Supplied material:
:::

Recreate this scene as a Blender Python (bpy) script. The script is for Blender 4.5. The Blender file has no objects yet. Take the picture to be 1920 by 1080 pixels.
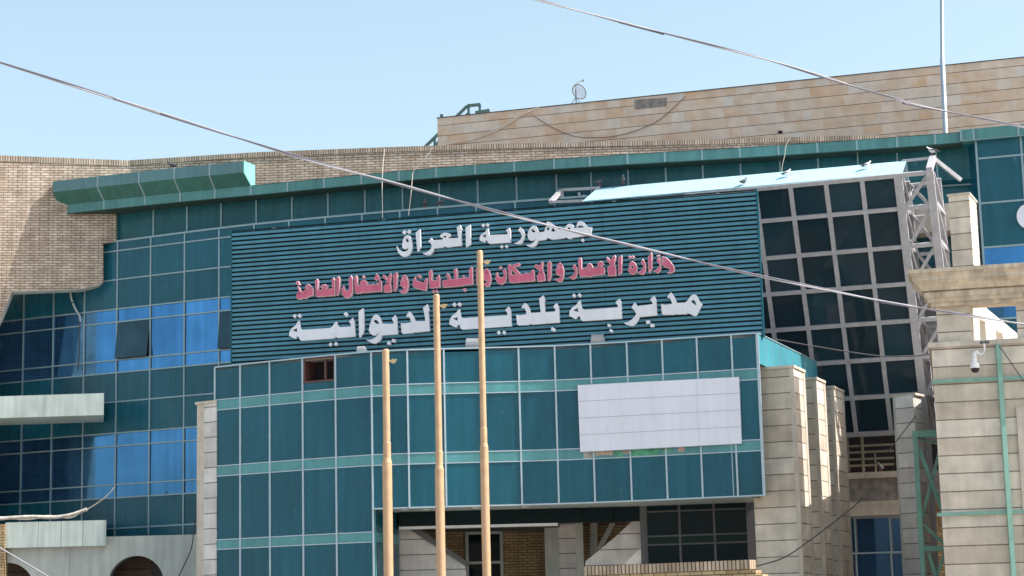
import bpy, bmesh, math, random
from mathutils import Vector, Matrix
random.seed(7)
C = bpy.context.scene.collection
R = math.radians
scene = bpy.context.scene

# ------------------------------------------------------------------ camera
F = 3650.0                                   # focal length in pixels of a 1920 wide frame
def nz(v): return Vector(v).normalized()
_u = nz((450 - 960, 540 + 20300, -F))        # world up seen from the camera (pitch 9.9 deg, roll 1.4 deg)
_f = Vector((0, 0, -1))
_Y = (_f - _u * _f.dot(_u)).normalized()
_X = _Y.cross(_u)
ROT = Matrix((_X, _Y, _u))
CAM = Vector((0, 0, 1.6))
cam = bpy.data.cameras.new('camera'); cam_o = bpy.data.objects.new('camera', cam); C.objects.link(cam_o)
cam.sensor_width = 36; cam.lens = 36 * F / 1920; cam.clip_end = 8000; cam.clip_start = .1
cam_o.matrix_world = Matrix.Translation(CAM) @ ROT.to_4x4()
cam.dof.use_dof = True; cam.dof.focus_distance = 53; cam.dof.aperture_fstop = 5.6
scene.camera = cam_o

# ------------------------------------------------------------------ light
SUN_EL, SUN_AZ = R(46), math.atan2(1.0, -0.20)      # sun from the right, a hair in front of the facades
SV = Vector((math.sin(SUN_AZ) * math.cos(SUN_EL), math.cos(SUN_AZ) * math.cos(SUN_EL), math.sin(SUN_EL)))
w = bpy.data.worlds.new('World'); scene.world = w; w.use_nodes = True
nt = w.node_tree; bg = nt.nodes['Background']
sky = nt.nodes.new('ShaderNodeTexSky'); sky.sky_type = 'NISHITA'; sky.sun_disc = False
sky.sun_elevation = SUN_EL; sky.sun_rotation = SUN_AZ
sky.altitude = 0; sky.air_density = 1.0; sky.dust_density = 3.0; sky.ozone_density = .55
hsv = nt.nodes.new('ShaderNodeHueSaturation'); hsv.inputs['Hue'].default_value = .474; hsv.inputs['Saturation'].default_value = .82     # hazy, milky air
nt.links.new(sky.outputs[0], hsv.inputs['Color']); nt.links.new(hsv.outputs[0], bg.inputs[0]); bg.inputs[1].default_value = 0.125
sun = bpy.data.lights.new('sun', 'SUN'); sun_o = bpy.data.objects.new('sun', sun); C.objects.link(sun_o)
sun.energy = 3.5; sun.angle = R(0.5); sun.color = (1.0, .95, .87)
sun_o.rotation_euler = SV.to_track_quat('Z', 'Y').to_euler(); sun_o.location = (30, 20, 40)
scene.view_settings.view_transform = 'Standard'; scene.view_settings.look = 'None'
scene.view_settings.exposure = 1.1; scene.view_settings.gamma = 1
scene.cycles.max_bounces = 6

# ------------------------------------------------------------------ survey helpers: photo pixel -> point of the place
def ray(x, y): return ROT @ Vector((x - 960, 540 - y, -F))
def atz(x, y, z):
    d = ray(x, y); return CAM + d * ((z - 1.6) / d.z)
def aty(x, y, Y):
    d = ray(x, y); return CAM + d * (Y / d.y)
def atp(x, y, P, n):
    d = ray(x, y); return CAM + d * ((Vector(P) - CAM).dot(n) / d.dot(n))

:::

Problem description: Repeat the material above word for word and skip every image in it.

Answer to the task:
Recreate this scene as a Blender Python (bpy) script. The script is for Blender 4.5. The Blender file has no objects yet. Take the picture to be 1920 by 1080 pixels.
import bpy, bmesh, math, random
from mathutils import Vector, Matrix
random.seed(7)
C = bpy.context.scene.collection
R = math.radians
scene = bpy.context.scene

# ------------------------------------------------------------------ camera
F = 3650.0                                   # focal length in pixels of a 1920 wide frame
def nz(v): return Vector(v).normalized()
_u = nz((450 - 960, 540 + 20300, -F))        # world up seen from the camera (pitch 9.9 deg, roll 1.4 deg)
_f = Vector((0, 0, -1))
_Y = (_f - _u * _f.dot(_u)).normalized()
_X = _Y.cross(_u)
ROT = Matrix((_X, _Y, _u))
CAM = Vector((0, 0, 1.6))
cam = bpy.data.cameras.new('camera'); cam_o = bpy.data.objects.new('camera', cam); C.objects.link(cam_o)
cam.sensor_width = 36; cam.lens = 36 * F / 1920; cam.clip_end = 8000; cam.clip_start = .1
cam_o.matrix_world = Matrix.Translation(CAM) @ ROT.to_4x4()
cam.dof.use_dof = True; cam.dof.focus_distance = 53; cam.dof.aperture_fstop = 5.6
scene.camera = cam_o

# ------------------------------------------------------------------ light
SUN_EL, SUN_AZ = R(46), math.atan2(1.0, -0.20)      # sun from the right, a hair in front of the facades
SV = Vector((math.sin(SUN_AZ) * math.cos(SUN_EL), math.cos(SUN_AZ) * math.cos(SUN_EL), math.sin(SUN_EL)))
w = bpy.data.worlds.new('World'); scene.world = w; w.use_nodes = True
nt = w.node_tree; bg = nt.nodes['Background']
sky = nt.nodes.new('ShaderNodeTexSky'); sky.sky_type = 'NISHITA'; sky.sun_disc = False
sky.sun_elevation = SUN_EL; sky.sun_rotation = SUN_AZ
sky.altitude = 0; sky.air_density = 1.0; sky.dust_density = 3.0; sky.ozone_density = .55
hsv = nt.nodes.new('ShaderNodeHueSaturation'); hsv.inputs['Hue'].default_value = .474; hsv.inputs['Saturation'].default_value = .82     # hazy, milky air
nt.links.new(sky.outputs[0], hsv.inputs['Color']); nt.links.new(hsv.outputs[0], bg.inputs[0]); bg.inputs[1].default_value = 0.125
sun = bpy.data.lights.new('sun', 'SUN'); sun_o = bpy.data.objects.new('sun', sun); C.objects.link(sun_o)
sun.energy = 3.5; sun.angle = R(0.5); sun.color = (1.0, .95, .87)
sun_o.rotation_euler = SV.to_track_quat('Z', 'Y').to_euler(); sun_o.location = (30, 20, 40)
scene.view_settings.view_transform = 'Standard'; scene.view_settings.look = 'None'
scene.view_settings.exposure = 1.1; scene.view_settings.gamma = 1
scene.cycles.max_bounces = 6

# ------------------------------------------------------------------ survey helpers: photo pixel -> point of the place
def ray(x, y): return ROT @ Vector((x - 960, 540 - y, -F))
def atz(x, y, z):
    d = ray(x, y); return CAM + d * ((z - 1.6) / d.z)
def aty(x, y, Y):
    d = ray(x, y); return CAM + d * (Y / d.y)
def atp(x, y, P, n):
    d = ray(x, y); return CAM + d * ((Vector(P) - CAM).dot(n) / d.dot(n))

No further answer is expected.